** Challenge **
Reproduce the listing below in its entirety. Change nothing.

** Data provided **
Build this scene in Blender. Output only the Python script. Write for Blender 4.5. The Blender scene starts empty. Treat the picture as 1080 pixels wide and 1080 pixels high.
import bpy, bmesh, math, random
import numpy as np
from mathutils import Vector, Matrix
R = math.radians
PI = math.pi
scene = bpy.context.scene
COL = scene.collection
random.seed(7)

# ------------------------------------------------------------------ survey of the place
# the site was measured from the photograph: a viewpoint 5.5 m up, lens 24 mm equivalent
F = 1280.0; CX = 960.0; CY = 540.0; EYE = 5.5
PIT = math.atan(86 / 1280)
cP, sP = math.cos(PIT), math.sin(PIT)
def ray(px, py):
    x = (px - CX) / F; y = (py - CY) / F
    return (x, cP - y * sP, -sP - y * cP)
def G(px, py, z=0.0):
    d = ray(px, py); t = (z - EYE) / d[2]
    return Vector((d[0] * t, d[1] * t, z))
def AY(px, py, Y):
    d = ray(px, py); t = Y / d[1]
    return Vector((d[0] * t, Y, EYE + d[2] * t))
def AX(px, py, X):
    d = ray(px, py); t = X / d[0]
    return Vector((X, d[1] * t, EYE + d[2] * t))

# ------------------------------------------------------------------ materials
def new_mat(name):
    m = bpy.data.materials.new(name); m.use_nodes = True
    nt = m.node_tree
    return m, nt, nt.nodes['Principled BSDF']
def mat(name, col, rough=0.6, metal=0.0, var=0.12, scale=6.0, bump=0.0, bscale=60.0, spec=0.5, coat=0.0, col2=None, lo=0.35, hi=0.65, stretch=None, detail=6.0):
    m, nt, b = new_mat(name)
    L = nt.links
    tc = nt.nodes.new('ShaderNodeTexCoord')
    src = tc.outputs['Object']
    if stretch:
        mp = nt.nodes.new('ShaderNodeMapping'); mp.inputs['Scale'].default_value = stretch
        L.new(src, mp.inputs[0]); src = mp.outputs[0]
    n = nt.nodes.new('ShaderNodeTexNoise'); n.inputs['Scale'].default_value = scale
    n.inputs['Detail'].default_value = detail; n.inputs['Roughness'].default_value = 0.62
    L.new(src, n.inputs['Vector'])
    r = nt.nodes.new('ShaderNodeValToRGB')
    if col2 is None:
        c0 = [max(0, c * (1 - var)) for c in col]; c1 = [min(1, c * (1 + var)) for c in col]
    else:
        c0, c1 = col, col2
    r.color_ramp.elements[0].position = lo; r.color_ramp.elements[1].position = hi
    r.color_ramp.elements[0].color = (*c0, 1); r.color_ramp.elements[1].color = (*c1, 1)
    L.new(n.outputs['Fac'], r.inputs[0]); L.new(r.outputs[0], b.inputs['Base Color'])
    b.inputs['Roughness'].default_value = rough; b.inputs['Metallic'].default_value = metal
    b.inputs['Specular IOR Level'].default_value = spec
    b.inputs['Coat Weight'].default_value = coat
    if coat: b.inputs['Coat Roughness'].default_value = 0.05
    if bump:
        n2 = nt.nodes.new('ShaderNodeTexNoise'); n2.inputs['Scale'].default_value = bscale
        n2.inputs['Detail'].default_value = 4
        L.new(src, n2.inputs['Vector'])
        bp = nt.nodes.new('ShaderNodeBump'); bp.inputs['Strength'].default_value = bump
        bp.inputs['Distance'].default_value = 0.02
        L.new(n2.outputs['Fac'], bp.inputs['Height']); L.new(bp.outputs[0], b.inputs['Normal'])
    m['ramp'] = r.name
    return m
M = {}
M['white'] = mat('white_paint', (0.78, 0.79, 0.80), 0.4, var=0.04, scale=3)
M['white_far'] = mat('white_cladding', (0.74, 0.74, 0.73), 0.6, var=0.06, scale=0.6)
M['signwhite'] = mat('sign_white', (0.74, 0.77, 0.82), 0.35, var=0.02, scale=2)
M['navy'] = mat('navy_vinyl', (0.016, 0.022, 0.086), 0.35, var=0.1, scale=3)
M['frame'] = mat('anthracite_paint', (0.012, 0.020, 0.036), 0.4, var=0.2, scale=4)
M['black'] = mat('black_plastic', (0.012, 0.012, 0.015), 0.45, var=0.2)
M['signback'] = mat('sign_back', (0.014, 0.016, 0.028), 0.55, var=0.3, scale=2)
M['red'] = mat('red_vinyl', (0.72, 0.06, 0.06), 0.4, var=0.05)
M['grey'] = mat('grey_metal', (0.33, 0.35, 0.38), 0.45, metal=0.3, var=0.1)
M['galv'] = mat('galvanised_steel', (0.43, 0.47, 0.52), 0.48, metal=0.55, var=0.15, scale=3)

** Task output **
Build this scene in Blender. Output only the Python script. Write for Blender 4.5. The Blender scene starts empty. Treat the picture as 1080 pixels wide and 1080 pixels high.
import bpy, bmesh, math, random
import numpy as np
from mathutils import Vector, Matrix
R = math.radians
PI = math.pi
scene = bpy.context.scene
COL = scene.collection
random.seed(7)

# ------------------------------------------------------------------ survey of the place
# the site was measured from the photograph: a viewpoint 5.5 m up, lens 24 mm equivalent
F = 1280.0; CX = 960.0; CY = 540.0; EYE = 5.5
PIT = math.atan(86 / 1280)
cP, sP = math.cos(PIT), math.sin(PIT)
def ray(px, py):
    x = (px - CX) / F; y = (py - CY) / F
    return (x, cP - y * sP, -sP - y * cP)
def G(px, py, z=0.0):
    d = ray(px, py); t = (z - EYE) / d[2]
    return Vector((d[0] * t, d[1] * t, z))
def AY(px, py, Y):
    d = ray(px, py); t = Y / d[1]
    return Vector((d[0] * t, Y, EYE + d[2] * t))
def AX(px, py, X):
    d = ray(px, py); t = X / d[0]
    return Vector((X, d[1] * t, EYE + d[2] * t))

# ------------------------------------------------------------------ materials
def new_mat(name):
    m = bpy.data.materials.new(name); m.use_nodes = True
    nt = m.node_tree
    return m, nt, nt.nodes['Principled BSDF']
def mat(name, col, rough=0.6, metal=0.0, var=0.12, scale=6.0, bump=0.0, bscale=60.0, spec=0.5, coat=0.0, col2=None, lo=0.35, hi=0.65, stretch=None, detail=6.0):
    m, nt, b = new_mat(name)
    L = nt.links
    tc = nt.nodes.new('ShaderNodeTexCoord')
    src = tc.outputs['Object']
    if stretch:
        mp = nt.nodes.new('ShaderNodeMapping'); mp.inputs['Scale'].default_value = stretch
        L.new(src, mp.inputs[0]); src = mp.outputs[0]
    n = nt.nodes.new('ShaderNodeTexNoise'); n.inputs['Scale'].default_value = scale
    n.inputs['Detail'].default_value = detail; n.inputs['Roughness'].default_value = 0.62
    L.new(src, n.inputs['Vector'])
    r = nt.nodes.new('ShaderNodeValToRGB')
    if col2 is None:
        c0 = [max(0, c * (1 - var)) for c in col]; c1 = [min(1, c * (1 + var)) for c in col]
    else:
        c0, c1 = col, col2
    r.color_ramp.elements[0].position = lo; r.color_ramp.elements[1].position = hi
    r.color_ramp.elements[0].color = (*c0, 1); r.color_ramp.elements[1].color = (*c1, 1)
    L.new(n.outputs['Fac'], r.inputs[0]); L.new(r.outputs[0], b.inputs['Base Color'])
    b.inputs['Roughness'].default_value = rough; b.inputs['Metallic'].default_value = metal
    b.inputs['Specular IOR Level'].default_value = spec
    b.inputs['Coat Weight'].default_value = coat
    if coat: b.inputs['Coat Roughness'].default_value = 0.05
    if bump:
        n2 = nt.nodes.new('ShaderNodeTexNoise'); n2.inputs['Scale'].default_value = bscale
        n2.inputs['Detail'].default_value = 4
        L.new(src, n2.inputs['Vector'])
        bp = nt.nodes.new('ShaderNodeBump'); bp.inputs['Strength'].default_value = bump
        bp.inputs['Distance'].default_value = 0.02
        L.new(n2.outputs['Fac'], bp.inputs['Height']); L.new(bp.outputs[0], b.inputs['Normal'])
    m['ramp'] = r.name
    return m
M = {}
M['white'] = mat('white_paint', (0.78, 0.79, 0.80), 0.4, var=0.04, scale=3)
M['white_far'] = mat('white_cladding', (0.74, 0.74, 0.73), 0.6, var=0.06, scale=0.6)
M['signwhite'] = mat('sign_white', (0.74, 0.77, 0.82), 0.35, var=0.02, scale=2)
M['navy'] = mat('navy_vinyl', (0.016, 0.022, 0.086), 0.35, var=0.1, scale=3)
M['frame'] = mat('anthracite_paint', (0.012, 0.020, 0.036), 0.4, var=0.2, scale=4)
M['black'] = mat('black_plastic', (0.012, 0.012, 0.015), 0.45, var=0.2)
M['signback'] = mat('sign_back', (0.014, 0.016, 0.028), 0.55, var=0.3, scale=2)
M['red'] = mat('red_vinyl', (0.72, 0.06, 0.06), 0.4, var=0.05)
M['grey'] = mat('grey_metal', (0.33, 0.35, 0.38), 0.45, metal=0.3, var=0.1)
M['galv'] = mat('galvanised_steel', (0.43, 0.47, 0.52), 0.48, metal=0.55, var=0.15, scale=3)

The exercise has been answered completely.